# Exercise goal:
Find each line with the word "script" and copy it.

# Stored records:
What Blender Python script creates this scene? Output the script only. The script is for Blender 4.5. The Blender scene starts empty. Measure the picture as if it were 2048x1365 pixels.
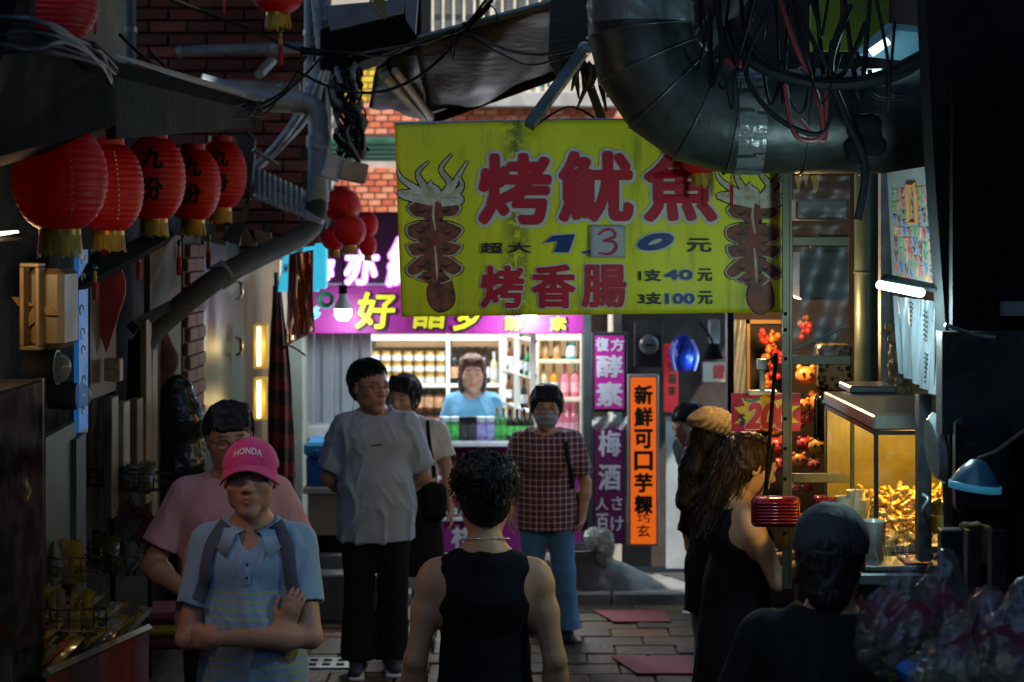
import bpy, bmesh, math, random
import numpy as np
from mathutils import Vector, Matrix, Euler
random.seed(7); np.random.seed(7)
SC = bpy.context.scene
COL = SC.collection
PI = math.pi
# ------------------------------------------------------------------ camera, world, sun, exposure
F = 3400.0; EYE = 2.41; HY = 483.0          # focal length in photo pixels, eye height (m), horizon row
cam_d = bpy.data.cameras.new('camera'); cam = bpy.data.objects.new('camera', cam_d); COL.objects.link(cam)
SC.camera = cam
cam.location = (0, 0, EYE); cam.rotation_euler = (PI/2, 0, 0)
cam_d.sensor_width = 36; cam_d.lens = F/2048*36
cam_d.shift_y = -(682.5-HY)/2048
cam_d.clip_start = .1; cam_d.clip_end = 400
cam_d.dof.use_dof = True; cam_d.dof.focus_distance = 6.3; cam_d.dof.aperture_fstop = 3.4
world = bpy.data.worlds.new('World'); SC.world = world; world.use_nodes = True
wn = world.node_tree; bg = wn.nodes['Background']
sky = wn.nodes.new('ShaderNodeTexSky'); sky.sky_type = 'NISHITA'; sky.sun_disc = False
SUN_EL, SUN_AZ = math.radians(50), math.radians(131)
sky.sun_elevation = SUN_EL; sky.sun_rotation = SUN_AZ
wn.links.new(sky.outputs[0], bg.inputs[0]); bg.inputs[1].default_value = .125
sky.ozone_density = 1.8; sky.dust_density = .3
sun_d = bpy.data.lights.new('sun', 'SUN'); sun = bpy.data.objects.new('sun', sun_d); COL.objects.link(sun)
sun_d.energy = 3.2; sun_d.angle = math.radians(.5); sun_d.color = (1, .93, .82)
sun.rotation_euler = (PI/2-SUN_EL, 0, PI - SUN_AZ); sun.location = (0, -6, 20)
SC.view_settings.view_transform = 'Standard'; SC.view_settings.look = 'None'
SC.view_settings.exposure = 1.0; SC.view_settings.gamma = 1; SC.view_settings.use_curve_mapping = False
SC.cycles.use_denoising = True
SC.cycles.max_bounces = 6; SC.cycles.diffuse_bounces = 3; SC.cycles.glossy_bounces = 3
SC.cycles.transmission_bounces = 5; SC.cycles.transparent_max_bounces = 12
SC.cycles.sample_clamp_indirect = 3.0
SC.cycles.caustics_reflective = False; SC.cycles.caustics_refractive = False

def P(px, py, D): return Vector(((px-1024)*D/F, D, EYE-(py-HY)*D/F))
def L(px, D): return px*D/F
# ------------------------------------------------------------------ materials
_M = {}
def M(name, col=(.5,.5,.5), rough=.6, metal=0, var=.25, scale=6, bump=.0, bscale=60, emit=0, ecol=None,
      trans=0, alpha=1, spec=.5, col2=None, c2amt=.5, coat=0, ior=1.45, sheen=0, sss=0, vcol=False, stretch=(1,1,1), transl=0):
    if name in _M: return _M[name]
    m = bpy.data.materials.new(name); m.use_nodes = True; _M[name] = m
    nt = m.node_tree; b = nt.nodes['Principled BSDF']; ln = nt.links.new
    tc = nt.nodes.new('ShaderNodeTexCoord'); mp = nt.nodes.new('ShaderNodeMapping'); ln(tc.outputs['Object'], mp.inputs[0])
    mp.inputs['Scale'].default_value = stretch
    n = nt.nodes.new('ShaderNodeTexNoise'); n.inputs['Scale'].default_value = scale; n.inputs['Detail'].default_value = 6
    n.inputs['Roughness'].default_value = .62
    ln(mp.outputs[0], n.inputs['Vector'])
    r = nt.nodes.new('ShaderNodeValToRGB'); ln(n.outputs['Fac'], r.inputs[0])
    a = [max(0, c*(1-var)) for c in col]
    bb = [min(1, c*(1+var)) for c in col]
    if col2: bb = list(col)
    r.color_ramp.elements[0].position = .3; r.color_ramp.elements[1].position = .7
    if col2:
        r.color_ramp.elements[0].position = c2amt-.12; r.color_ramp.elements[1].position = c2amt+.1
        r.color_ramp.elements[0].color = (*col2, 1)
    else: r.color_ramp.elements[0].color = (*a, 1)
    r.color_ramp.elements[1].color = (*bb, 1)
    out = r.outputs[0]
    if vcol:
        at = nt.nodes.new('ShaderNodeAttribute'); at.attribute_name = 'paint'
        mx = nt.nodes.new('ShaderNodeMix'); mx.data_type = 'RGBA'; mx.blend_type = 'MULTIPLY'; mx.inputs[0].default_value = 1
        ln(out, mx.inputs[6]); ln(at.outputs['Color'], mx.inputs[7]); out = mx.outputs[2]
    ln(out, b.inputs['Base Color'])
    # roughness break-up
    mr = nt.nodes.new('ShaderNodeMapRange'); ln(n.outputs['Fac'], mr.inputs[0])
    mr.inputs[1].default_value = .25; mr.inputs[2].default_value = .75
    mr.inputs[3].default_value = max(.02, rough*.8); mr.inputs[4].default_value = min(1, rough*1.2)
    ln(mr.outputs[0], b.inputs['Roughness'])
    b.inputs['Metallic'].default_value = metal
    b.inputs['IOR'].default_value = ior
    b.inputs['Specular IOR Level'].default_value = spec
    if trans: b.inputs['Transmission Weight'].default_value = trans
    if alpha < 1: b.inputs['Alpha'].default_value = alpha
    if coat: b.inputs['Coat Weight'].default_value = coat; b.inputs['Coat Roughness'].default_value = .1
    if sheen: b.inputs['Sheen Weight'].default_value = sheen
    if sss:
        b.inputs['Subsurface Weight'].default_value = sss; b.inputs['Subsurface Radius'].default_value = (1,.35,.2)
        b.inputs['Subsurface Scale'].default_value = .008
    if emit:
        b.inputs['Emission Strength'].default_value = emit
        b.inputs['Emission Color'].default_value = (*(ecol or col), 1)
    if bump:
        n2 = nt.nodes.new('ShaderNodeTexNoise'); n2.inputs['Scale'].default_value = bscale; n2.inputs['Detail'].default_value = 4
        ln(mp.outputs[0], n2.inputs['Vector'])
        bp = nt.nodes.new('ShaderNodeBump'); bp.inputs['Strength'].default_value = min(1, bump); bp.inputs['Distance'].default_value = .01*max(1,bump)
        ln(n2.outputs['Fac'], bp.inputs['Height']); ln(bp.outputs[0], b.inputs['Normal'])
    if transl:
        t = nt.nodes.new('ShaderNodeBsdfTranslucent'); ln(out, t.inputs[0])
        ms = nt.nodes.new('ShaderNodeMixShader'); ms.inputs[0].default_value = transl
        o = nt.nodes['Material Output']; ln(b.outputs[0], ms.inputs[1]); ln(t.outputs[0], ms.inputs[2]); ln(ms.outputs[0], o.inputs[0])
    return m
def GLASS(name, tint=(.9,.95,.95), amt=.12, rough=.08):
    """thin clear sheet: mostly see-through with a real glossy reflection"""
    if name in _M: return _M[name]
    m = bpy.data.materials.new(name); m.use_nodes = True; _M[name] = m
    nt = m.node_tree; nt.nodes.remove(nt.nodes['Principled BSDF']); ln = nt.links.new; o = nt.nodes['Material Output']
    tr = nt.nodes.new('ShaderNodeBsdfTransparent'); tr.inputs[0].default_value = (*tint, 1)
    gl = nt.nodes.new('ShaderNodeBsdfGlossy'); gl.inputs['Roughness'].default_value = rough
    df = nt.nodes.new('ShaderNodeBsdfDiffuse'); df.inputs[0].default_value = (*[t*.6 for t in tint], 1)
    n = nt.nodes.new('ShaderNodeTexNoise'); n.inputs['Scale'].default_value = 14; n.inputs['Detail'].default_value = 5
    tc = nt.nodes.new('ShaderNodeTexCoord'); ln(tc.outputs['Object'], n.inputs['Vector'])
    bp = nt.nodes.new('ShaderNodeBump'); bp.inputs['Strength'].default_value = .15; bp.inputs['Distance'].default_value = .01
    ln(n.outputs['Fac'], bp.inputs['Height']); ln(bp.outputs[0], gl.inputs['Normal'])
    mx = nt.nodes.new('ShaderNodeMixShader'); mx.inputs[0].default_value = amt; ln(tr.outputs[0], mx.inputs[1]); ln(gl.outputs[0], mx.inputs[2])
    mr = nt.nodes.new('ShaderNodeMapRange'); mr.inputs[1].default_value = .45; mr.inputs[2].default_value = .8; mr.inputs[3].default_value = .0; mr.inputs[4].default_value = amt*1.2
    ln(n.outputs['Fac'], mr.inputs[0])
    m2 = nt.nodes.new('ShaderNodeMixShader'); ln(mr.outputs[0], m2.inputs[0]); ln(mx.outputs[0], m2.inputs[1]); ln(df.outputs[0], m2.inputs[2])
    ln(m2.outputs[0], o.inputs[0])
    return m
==
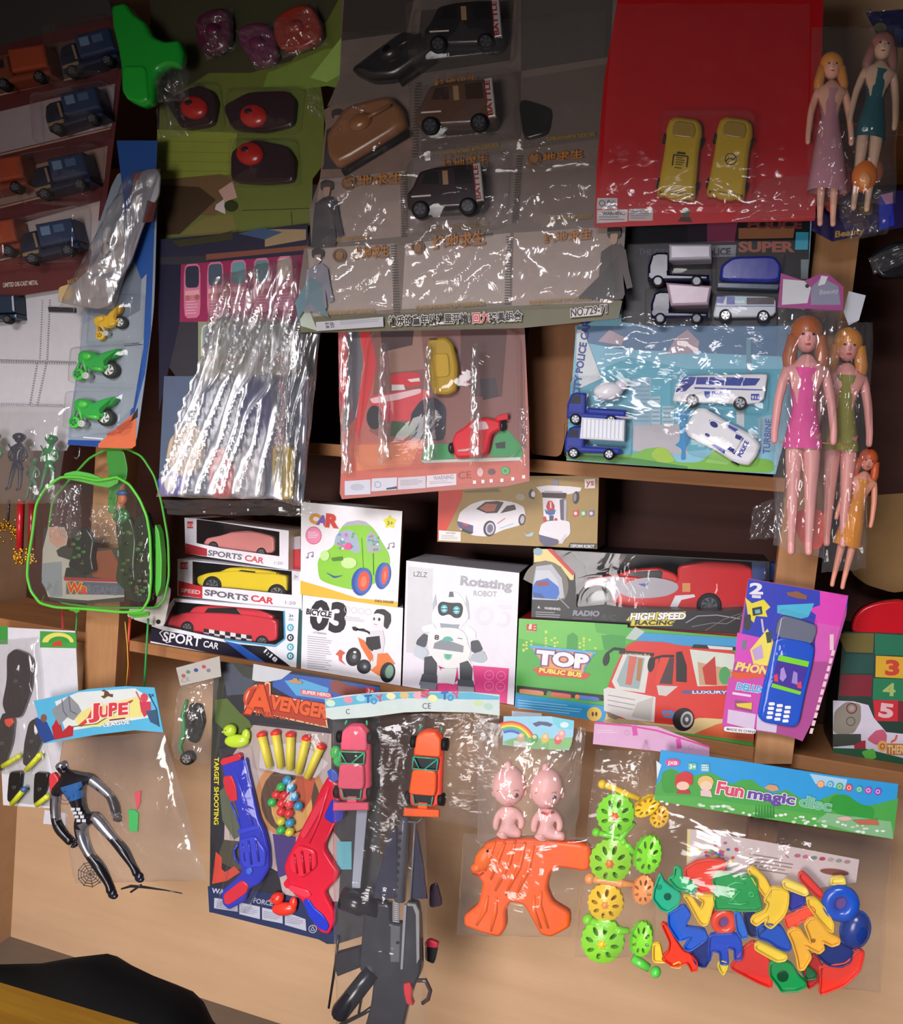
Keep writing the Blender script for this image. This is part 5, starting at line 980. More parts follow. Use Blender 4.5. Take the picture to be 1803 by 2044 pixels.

# The output:
What Blender Python script creates this scene? Output the script only. The script is for Blender 4.5. The Blender scene starts empty. Measure the picture as if it were 2048x1365 pixels.
Keep writing the Blender script for this image. This is part 5, starting at line 980. More parts follow. Use Blender 4.5. Take the picture to be 1803 by 2044 pixels.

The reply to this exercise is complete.